Monday, 28 June 2010

Trek’s Speed Concept – major step forward?

From the press review and the clamour to buy one, it seems this new development by Trek has really hit the mark. It is obviously a nicely designed bike that looks fast and comes in lots of variations and price points. Add to the hoopla of the TDF around the corner and seeing Mr. Armstrong riding it once again on 3 July, and the love fest will only likely grow. The bike is going to be a top sellar this year and likely for years to come, but what I am not sure is will it have the same impact that Cervelo’s P3C had in 2006 when it became fully available.

Does this bike really take a step forward in both aero and functionality? As for functionality, it certainly looks like Trek has done a stellar job on their homework with an amazing front brake, hidden cables, hidden rear brake, aero storage fairing, a better bento box and even aero quick releases. Did I mention the implanted Ant+ receiver? That in itself is a huge step forward as all cyclists around the world have fought the battle of attaching a speed/cadence sensor on their fork or chainstays. This integrated solution looks to be such a simple and obvious design, but one that seems to be so far from any other manufacturers minds. That has now changed. This bike will change the paradigm of tri bikes as now it will become the standard to not only make an aero looking bike (I say aero looking, as the aero claims for most frames are quite exaggerated), but also going forward truly functional in supporting the rider with the storage needs that are necessary for the long course triathlete.

The only problem I see with the bike and its design is the stem/bar limitations. Trek claims that its set up is more adjustable than most standard stem/bar options, but I measured the stack and reach of my set up on my P3C and to get the same set up on a Speed Concept I would require lower pads than can be attained from Trek’s options. I don’t think Trek will suffer many lost sales due this type of issue however, but as cyclists continue to get smarter and more informed about proper bike fit and the limitations of certain frame designs, there may be an impact on the sales of this frame.
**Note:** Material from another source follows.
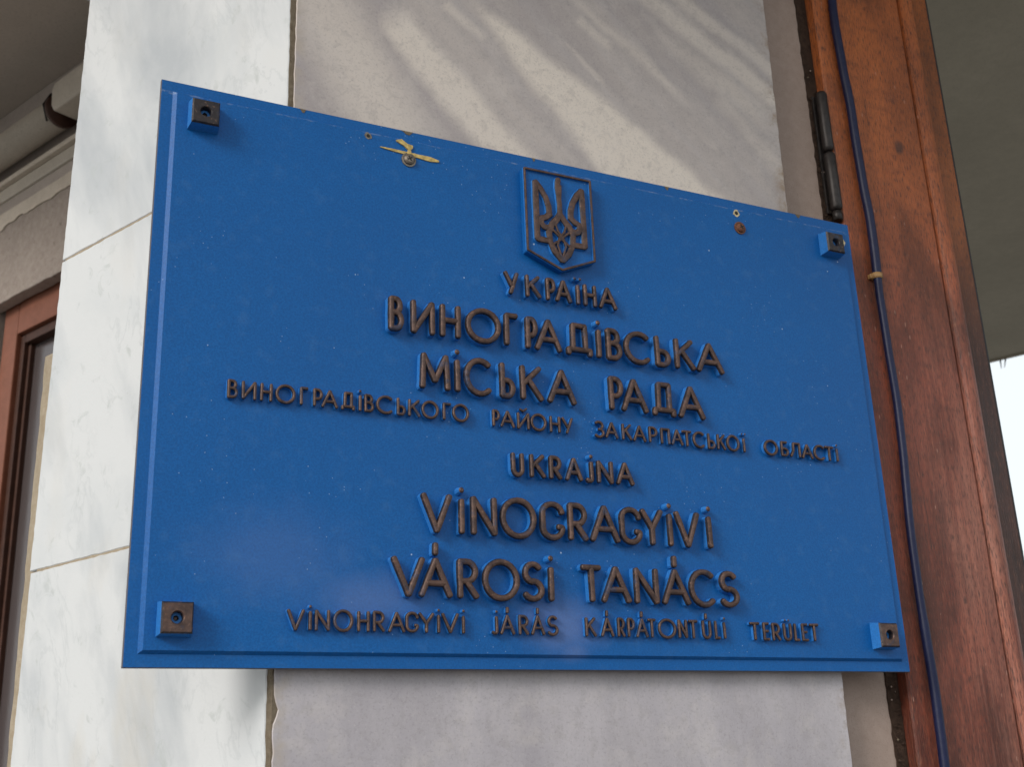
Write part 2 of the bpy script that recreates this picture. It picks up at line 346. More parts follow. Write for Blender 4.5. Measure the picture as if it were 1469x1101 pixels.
def rough_rect(a0, a1, b0, b1, step=0.006, j=0.0005, edges='lrtb', ja=None):
    """rectangle whose chosen edges wander a little, as sawn and chipped stone does"""
    P = []; ja = ja or {}
    def side(p, q, ch):
        L = math.hypot(q[0] - p[0], q[1] - p[1]); n = max(1, int(L / step)) if ch in edges else 1
        amp = ja.get(ch, j); nx, ny = -(q[1] - p[1]) / L, (q[0] - p[0]) / L
        for i in range(n):
            t = i / n; x = p[0] + (q[0] - p[0]) * t; y = p[1] + (q[1] - p[1]) * t
            if i:
                k = amp * (mnoise.noise(Vector((x * 90, y * 90, 3.1))) * 1.6 + random.uniform(-.5, .5))
                x += nx * k; y += ny * k
            P.append((x, y))
    side((a0, b0), (a1, b0), 'b'); side((a1, b0), (a1, b1), 'r'); side((a1, b1), (a0, b1), 't'); side((a0, b1), (a0, b0), 'l')
    return P
def FY(x, z, y): return (x, y, z)                                   # facade frame: plaque, grey marble, door frame
HV = Vector((-0.40715923, 0.91335719, 0)); NN = Vector((-0.91335719, -0.40715923, 0))
CO = Vector((0.1053, 0.012, 0))
def FW(s, z, d): return tuple(CO + HV * s - NN * d + Vector((0, 0, z)))       # white side of the pillar
PL = CO - NN * 0.5
def FL(s, z, d): return tuple(PL + HV * s - NN * d + Vector((0, 0, z)))       # window wall behind, d<0 is proud
def part(name, fr, outline, d0, d1, mat, parent, bev=0.0, label=None, seg=2):
    v, f = prism(fr, outline, d0, d1); o = link(name, v, f, mat, parent, label=label)
    if bev: bevel(o, bev, seg)
    return o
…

So, the questions remains to be answered: will cyclists buy a bike that does not fit them quite right to get the amazing functionality that comes with the Speed Concept? If they don’t, how long will it take Scott, Cervelo, Felt, Giant and the others to react to Trek’s ground breaking new bike?

I for one, hope that Cervelo meets the challenge promptly as my P3C is due to be replaced in the next few months or year, and I would love to stay in the Cervelo Mafia

Friday, 4 June 2010

Training Camps

I have been doing my own training camps for several years, with camps in Colorado, Texas, France, Greece and Mallorca. All of those camps were tough and had some good and bad aspects. What I intend to do in this series is to review the camps I have completed so that I can share my experiences to those who might want to plan there own; or perhaps stimulate some thought on other places to hold training camps. I will do this in reverse chronological order, with Mallorca being the first.

The plan for Mallorca was to escape the cold and wet UK spring weather and get in some high volume training. Mallorca in March is not necessarily warm, so choosing that location required some last minute confirmation and a back up plan (Tenerife in this occasion) if the weather looked to be unsat. The specific goals of the camp were to train with Ironman St. George in mind, and that meant lots of climbing and time on the bike. As St. George is a tri bike course, I chose to bring the P3C even though it is not ideal for climbing and descending (but not bad, really).

What I found in Mallorca was a cyclists paradise, decent running and an average place for swimming. In March, the sea is still very cold and there aren't tons of pools available (I did find one decent one in Palma) and our hotel had a 50m outdoor pool that was not heated (I swam in with my wetsuit...much to the amusement of the other guests).

Depending on where the camp is based, will dictate the quality of running and swimming, but cycling will be good regardless. I rode on nearly empty (of cars anyway) roads all around the South east, and throughout the centre of the island. I easily rode up to Pollenca and along the mountainous north west area, so each day had distinct options and allowed for a nicely structured camp.

Running seemed to be good, and I had a great long run along the sea from Palma along the south coast, but it was flat and in hindsight, was not super for Utah as that course demands hills in training.

My out take from this camp was: Great place for cycling at nearly any time of the year. Running is good, but needs some thought in relation to where the camp is based and the type of running desired. Swimming has to be considered a weakness (unless the camp is later in the year). The food, culture and overall quality of the island was top notch and made for a really nice holiday apart from the training.